Negative gearing is a term commonly used today, but what does it actually mean?

"Negative Gearing is the capacity to claim losses as Tax Deductions when there is an expectation that in the future Profits Will Be Made."

“When the costs of owning an income producing asset exceed the income from that income producing asset a loss is sustained. This loss can be offset against other taxable income to produce a tax refund.” In essence this is Negative Gearing.

Simply put we own an investment (Property) that has costs (Loan Interest, Rates, Management Fees etc); we also have income (Rent). When the costs exceed the income the investment is said to have a “negative” cash flow i.e. Money must be spent to own the asset.

“Gearing” refers to the use of borrowed money. Financial Gearing is defined as using a small amount of money to maximum advantage, i.e., using a little money to move/effect a much larger amount.

When structure correctly the costs of a negatively geared property are paid by the Tax Department, Your Tenant and the smallest actually amount coming from your own pocket.

Allowable tax deductions include;

  • Deductions on Purchasing Costs (Tax deductible over 5 years)
    • Valuation Fees
    • Stamp duty on Mortgage
    • Bank Application Fees
    • Mortgage Insurance
    • Consultancy Fees
  • Depreciation Costs
    • Building Costs (2.5% p.a. over 40 years)
    • Fixtures & Fittings (as per tax schedule)
    • Furniture (as per tax schedule)
    • Inspection Costs (100% write off annually)
    • Other acceptable costs (as per tax schedule)

Calculation of depreciable items is a very specialised field.
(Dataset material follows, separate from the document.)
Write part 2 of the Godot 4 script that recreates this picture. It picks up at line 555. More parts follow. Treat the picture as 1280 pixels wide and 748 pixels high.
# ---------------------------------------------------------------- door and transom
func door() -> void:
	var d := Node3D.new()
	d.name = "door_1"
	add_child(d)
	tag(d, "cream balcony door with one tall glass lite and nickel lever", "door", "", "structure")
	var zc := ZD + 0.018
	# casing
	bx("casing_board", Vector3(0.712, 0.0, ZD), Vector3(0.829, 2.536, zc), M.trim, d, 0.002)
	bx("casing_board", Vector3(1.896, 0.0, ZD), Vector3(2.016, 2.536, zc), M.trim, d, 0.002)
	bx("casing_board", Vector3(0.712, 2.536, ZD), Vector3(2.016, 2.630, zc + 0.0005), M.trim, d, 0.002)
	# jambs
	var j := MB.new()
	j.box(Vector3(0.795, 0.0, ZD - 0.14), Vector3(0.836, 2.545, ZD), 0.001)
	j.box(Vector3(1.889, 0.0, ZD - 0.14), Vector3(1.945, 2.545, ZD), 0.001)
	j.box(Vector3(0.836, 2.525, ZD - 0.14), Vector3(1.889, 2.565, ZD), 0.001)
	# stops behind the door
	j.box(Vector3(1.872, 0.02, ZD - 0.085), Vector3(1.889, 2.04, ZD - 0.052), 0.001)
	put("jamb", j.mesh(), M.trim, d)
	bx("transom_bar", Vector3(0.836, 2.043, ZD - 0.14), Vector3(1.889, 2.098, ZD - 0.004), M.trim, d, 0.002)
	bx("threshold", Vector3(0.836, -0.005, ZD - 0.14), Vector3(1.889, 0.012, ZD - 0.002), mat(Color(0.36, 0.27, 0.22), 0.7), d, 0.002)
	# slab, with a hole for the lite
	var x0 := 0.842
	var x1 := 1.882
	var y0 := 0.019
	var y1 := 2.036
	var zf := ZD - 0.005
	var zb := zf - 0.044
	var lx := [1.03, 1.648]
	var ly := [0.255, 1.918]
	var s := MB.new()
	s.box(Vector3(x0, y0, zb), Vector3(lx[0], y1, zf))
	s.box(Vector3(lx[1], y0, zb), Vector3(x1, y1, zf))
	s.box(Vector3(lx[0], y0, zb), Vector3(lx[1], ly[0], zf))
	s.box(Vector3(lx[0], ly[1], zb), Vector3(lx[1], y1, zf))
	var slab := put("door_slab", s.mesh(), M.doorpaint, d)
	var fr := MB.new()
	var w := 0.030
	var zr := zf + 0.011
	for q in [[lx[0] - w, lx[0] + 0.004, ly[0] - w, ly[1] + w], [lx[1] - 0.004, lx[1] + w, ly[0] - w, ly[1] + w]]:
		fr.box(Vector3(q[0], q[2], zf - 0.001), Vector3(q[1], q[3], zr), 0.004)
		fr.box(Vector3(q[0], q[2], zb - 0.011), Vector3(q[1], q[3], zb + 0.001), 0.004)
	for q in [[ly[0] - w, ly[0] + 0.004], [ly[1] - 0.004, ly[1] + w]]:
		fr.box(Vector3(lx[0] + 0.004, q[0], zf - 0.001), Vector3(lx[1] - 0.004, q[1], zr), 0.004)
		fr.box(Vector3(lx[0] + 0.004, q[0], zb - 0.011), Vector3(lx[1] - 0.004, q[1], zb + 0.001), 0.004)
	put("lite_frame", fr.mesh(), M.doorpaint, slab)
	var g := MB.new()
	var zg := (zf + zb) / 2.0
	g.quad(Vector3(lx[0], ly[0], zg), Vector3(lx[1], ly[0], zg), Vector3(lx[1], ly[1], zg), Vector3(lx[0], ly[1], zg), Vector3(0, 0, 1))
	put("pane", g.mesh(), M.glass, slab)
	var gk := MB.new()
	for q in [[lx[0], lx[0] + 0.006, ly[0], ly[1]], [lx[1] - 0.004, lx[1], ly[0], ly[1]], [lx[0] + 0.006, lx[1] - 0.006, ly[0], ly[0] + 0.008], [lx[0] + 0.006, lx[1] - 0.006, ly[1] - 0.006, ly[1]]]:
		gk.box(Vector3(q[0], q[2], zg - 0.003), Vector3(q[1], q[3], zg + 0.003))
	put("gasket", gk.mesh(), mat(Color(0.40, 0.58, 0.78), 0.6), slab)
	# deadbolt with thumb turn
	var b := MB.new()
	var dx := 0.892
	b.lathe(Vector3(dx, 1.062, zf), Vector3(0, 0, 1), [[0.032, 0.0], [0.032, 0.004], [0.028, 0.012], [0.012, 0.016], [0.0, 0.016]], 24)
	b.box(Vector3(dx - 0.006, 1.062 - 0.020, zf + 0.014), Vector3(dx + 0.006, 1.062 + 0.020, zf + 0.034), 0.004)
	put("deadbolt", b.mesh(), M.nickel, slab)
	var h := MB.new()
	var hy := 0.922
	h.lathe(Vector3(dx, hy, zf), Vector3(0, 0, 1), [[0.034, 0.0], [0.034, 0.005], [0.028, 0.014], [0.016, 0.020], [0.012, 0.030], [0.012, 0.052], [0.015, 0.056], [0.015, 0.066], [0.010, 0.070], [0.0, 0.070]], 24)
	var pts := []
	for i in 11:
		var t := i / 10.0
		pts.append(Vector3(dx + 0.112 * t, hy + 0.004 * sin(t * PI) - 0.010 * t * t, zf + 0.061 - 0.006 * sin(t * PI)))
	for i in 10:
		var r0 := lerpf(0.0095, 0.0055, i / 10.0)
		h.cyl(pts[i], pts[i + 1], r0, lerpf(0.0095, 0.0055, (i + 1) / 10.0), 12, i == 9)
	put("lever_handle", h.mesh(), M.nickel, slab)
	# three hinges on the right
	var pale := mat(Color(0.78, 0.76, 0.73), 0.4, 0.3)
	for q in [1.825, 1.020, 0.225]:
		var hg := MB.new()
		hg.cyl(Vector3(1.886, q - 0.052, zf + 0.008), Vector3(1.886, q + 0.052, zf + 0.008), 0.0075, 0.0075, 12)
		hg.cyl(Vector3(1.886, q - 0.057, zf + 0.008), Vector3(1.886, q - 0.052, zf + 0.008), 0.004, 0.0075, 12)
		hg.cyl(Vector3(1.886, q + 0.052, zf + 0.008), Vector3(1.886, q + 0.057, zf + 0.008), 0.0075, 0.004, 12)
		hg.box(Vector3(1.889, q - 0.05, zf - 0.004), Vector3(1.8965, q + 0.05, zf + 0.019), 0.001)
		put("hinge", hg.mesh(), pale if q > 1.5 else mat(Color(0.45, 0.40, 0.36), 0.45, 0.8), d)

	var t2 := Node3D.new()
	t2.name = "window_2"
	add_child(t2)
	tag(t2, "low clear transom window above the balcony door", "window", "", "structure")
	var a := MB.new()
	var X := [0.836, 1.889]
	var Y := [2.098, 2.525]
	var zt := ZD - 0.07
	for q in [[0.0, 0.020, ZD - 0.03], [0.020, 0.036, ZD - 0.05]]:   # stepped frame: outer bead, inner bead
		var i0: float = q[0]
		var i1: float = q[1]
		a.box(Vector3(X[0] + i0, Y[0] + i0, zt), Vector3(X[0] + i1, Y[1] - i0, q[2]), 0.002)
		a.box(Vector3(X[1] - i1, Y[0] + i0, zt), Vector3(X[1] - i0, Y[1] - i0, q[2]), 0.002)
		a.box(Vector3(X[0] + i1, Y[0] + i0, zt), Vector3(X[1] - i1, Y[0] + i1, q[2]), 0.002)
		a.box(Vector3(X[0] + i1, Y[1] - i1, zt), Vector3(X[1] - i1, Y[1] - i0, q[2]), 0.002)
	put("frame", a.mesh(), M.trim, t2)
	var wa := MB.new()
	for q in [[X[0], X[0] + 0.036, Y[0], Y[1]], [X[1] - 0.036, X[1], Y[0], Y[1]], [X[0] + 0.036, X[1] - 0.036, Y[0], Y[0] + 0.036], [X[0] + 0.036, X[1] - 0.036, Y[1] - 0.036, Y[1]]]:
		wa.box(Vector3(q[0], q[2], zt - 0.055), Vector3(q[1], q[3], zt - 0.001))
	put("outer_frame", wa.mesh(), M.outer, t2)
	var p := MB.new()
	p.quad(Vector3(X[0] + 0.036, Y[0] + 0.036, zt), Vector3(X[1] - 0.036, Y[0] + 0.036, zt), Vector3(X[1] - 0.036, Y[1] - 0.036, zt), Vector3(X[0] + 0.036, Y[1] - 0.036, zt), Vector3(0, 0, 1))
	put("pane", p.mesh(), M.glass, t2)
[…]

MTF highly recommends the services of a Quantity Surveyor to ensure you maximise your depreciation deductions. (For more information on depreciation speak with our consultants)
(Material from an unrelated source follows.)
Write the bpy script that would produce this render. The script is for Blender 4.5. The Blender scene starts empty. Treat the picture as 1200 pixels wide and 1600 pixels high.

Negative Gearing of investment property was introduced by the government of Australia as an initiative to encourage income earners to purchase investment property to enhance the availability of rental property and help ease the burden of people becoming dependant of the Government in their old age by helping them provide for themselves.

The main reasons behind the introduction of Negative Gearing:
Firstly, many industries within the economy rely on building and development. Not just people employed directly, but also factories etc. that make the products used by builders and developers (this factor has been emphasised recently with the Federal Government's introduction of the $14,000 first home buyers grant).

The second advantage to governments is the relief of pressure to supply and maintain housing for people who are not in a position to purchase their own home, thereby saving millions of dollars in funding plus mammoth administration and infrastructure costs.

Thirdly, approximately 34% (and growing) of the population rent. An under-supply of rental property would not only push rents up (giving rise to inflationary pressure and unhappy electorates); it would also put further pressure on the government housing supply.

To encourage the private sector to invest in property for rental, governments have made available extremely viable tax incentives for the investor.

It is through these available tax incentives that investors are able to purchase property at very little cost to themselves and in many cases at virtually no cost to themselves.

Simply put: the taxman and the rental income pay for your investment property!!